Arbol presentó su nuevo disco «Guau!» en el estadio Obras. La crónica de Gabriel Plaza, para La Nación.
La furiosa melodía de Arbol mantiene a los chicos varios centímetros sobre el nivel del piso, con una contagiosa alegría y una actitud adolescente. «Trenes, camiones y tractores/Tanta fuerza, tanta fuerza…/Me empujan, me empujan, me empujan/Avanzan, avanzan, avanzan/Por el suelo, por el cielo…/Trenes, camiones y tractores/Bicicletas y peatones/Barcos, aviones, submarinos/Toneladas de cemento…/Avanzan, avanzan muy lento/Me llevan, me frenan, me siento/Y yo pienso…/Que aunque estés despeinada/me gustás igual», canta la multitud de chicos (algunos no pasan los diez años) que acompañan a la banda consagración 2004-2005 en un nuevo concierto en Obras, donde están grabando un DVD.
Los tiempos cambiaron para la banda de Haedo, pero el espíritu es el mismo. Ahora están en el mainstream del rock, llegaron al disco de oro por las ventas de su último álbum, «Guau!», y filman con la productora Cuatro Cabezas, pero recurrieron a un escenógrafo santiagueño para montar el gatito, de cinco metros de altura, que ilustra su último CD. La suerte les sonríe, pero ellos se burlan de la fama y le dicen a su fervoroso público: «Por este tema nos dijeron que nos vendimos, que somos unos caretas, así que lo vamos a tocar así se enojan con nosotros», grita uno de los cantantes y arranca con «Pequeños sueños». La respuesta de la gente no se hace esperar, sin prejuicios o reproches a su banda, disfrutan del hit.

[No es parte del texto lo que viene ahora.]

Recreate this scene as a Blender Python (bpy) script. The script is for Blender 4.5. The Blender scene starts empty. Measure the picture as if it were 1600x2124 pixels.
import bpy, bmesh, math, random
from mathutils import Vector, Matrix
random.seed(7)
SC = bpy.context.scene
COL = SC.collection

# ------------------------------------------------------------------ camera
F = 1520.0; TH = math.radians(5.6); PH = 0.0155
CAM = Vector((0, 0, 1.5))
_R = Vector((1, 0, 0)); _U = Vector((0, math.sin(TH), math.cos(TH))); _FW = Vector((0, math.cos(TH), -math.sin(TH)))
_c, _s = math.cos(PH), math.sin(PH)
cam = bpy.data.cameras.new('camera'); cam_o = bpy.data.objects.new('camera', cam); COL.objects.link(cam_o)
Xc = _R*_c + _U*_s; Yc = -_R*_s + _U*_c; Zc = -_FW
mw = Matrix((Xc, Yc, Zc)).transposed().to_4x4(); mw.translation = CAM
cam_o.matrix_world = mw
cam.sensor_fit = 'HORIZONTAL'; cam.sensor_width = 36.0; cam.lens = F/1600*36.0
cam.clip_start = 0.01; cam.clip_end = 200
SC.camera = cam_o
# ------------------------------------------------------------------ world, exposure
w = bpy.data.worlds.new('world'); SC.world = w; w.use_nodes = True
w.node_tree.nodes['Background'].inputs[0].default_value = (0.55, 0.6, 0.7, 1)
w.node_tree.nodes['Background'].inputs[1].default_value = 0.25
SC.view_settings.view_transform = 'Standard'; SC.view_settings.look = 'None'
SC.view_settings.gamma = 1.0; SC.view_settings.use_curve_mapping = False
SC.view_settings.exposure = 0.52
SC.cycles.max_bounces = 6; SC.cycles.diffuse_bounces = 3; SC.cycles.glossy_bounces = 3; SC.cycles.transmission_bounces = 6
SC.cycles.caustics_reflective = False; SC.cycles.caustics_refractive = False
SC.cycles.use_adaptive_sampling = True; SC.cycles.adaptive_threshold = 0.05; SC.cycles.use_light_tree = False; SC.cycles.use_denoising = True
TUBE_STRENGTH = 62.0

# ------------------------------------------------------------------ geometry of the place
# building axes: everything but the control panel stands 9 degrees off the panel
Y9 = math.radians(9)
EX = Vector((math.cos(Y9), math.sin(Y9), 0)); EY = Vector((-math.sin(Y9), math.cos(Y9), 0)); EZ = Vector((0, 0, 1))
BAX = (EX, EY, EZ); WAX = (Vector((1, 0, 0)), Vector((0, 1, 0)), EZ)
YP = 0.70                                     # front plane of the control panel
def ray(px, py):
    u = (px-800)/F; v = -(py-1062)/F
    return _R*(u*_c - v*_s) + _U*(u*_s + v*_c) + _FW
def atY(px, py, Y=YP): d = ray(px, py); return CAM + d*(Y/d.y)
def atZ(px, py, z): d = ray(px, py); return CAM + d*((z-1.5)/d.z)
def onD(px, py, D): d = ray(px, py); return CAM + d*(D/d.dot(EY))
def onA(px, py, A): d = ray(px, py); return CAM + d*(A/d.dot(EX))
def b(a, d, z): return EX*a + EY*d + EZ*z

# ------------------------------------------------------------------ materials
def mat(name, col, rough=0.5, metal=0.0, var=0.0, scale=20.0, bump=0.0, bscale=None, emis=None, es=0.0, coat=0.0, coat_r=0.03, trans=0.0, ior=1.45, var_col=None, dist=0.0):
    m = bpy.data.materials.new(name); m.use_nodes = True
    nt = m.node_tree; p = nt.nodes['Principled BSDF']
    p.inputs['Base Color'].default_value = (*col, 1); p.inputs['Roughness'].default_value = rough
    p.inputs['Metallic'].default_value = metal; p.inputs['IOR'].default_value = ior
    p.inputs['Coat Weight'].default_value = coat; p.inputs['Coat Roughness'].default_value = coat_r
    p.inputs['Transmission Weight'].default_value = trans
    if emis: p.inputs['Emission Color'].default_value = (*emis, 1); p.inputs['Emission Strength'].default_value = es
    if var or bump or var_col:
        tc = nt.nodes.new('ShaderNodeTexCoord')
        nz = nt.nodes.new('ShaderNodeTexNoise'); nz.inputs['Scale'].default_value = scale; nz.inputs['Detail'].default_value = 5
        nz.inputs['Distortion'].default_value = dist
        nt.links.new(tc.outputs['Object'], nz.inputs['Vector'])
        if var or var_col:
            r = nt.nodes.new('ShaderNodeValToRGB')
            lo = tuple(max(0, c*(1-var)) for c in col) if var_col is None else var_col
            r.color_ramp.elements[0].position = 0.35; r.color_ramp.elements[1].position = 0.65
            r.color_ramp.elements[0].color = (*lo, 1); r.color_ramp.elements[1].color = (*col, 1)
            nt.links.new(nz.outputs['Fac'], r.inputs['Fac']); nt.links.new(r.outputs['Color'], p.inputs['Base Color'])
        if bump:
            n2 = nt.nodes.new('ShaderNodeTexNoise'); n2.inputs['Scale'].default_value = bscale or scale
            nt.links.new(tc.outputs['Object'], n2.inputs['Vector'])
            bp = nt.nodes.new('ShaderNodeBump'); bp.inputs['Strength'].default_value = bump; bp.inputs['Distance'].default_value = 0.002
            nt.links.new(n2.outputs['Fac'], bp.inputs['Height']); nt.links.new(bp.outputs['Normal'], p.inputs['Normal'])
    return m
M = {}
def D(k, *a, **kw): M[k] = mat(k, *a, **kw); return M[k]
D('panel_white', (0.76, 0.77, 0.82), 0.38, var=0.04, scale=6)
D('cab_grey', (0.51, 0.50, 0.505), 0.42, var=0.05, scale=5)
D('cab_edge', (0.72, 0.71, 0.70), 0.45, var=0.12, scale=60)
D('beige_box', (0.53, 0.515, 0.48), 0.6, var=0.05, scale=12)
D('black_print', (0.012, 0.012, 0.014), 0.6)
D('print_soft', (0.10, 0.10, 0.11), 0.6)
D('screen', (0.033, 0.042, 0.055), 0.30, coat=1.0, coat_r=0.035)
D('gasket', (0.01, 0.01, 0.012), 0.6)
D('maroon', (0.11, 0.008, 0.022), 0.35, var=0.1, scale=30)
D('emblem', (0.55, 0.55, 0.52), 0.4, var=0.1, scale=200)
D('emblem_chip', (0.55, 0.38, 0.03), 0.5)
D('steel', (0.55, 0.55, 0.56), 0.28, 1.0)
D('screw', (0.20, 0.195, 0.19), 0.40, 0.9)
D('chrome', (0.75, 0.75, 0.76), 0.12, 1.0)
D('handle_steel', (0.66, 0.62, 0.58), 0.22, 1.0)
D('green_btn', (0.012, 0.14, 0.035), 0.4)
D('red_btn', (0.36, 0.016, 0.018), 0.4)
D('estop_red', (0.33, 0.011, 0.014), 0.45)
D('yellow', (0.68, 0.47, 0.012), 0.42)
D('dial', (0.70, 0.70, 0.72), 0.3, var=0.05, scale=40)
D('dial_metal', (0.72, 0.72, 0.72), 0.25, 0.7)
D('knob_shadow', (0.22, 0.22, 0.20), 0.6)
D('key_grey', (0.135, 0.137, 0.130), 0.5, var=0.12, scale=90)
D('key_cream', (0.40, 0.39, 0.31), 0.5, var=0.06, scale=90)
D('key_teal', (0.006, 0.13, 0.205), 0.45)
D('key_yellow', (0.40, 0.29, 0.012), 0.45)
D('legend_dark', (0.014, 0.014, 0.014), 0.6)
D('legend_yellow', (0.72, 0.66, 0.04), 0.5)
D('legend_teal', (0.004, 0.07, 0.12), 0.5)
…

El grupo no manda un mensaje sectario, a la vieja usanza del rock de pertenencia, sino que hace de la apertura, la tolerancia y la falta de prejuicio su principal bandera. Eso se refleja en su música, donde mezclan chacareras deformes, «De arriba de abajo», baladas pop en «Lloro», hip-hop vertiginoso en «Siento», el baile frenético en «Enes», el vals acústico en «Cascamascara» y el raggamuffin en «Ya me voy».
El quinteto logra un magnetismo particular con sus poderosas canciones, esas que vienen creando una sonoridad y un código propio con su público, y en el que todo vale, desde incorporar instrumentos poco convencionales, como el charango, el violín, una trompeta mal tocada, o ejecutar un modelo multifunción donde todos los integrantes pueden tocar otros instrumentos y cantar, o asumir arreglos vocales que lucen en toda su dimensión para reinventar el clásico «Ji-ji-ji», de los Redondos.
Entre el candor y el hastío, la banda recobra ese espíritu adolescente en sus canciones. Empujado por una fuerza lúdica, el grupo de Haedo funciona como un cachetazo vital para despabilar a cualquier conciencia entregada al fatalismo cotidiano.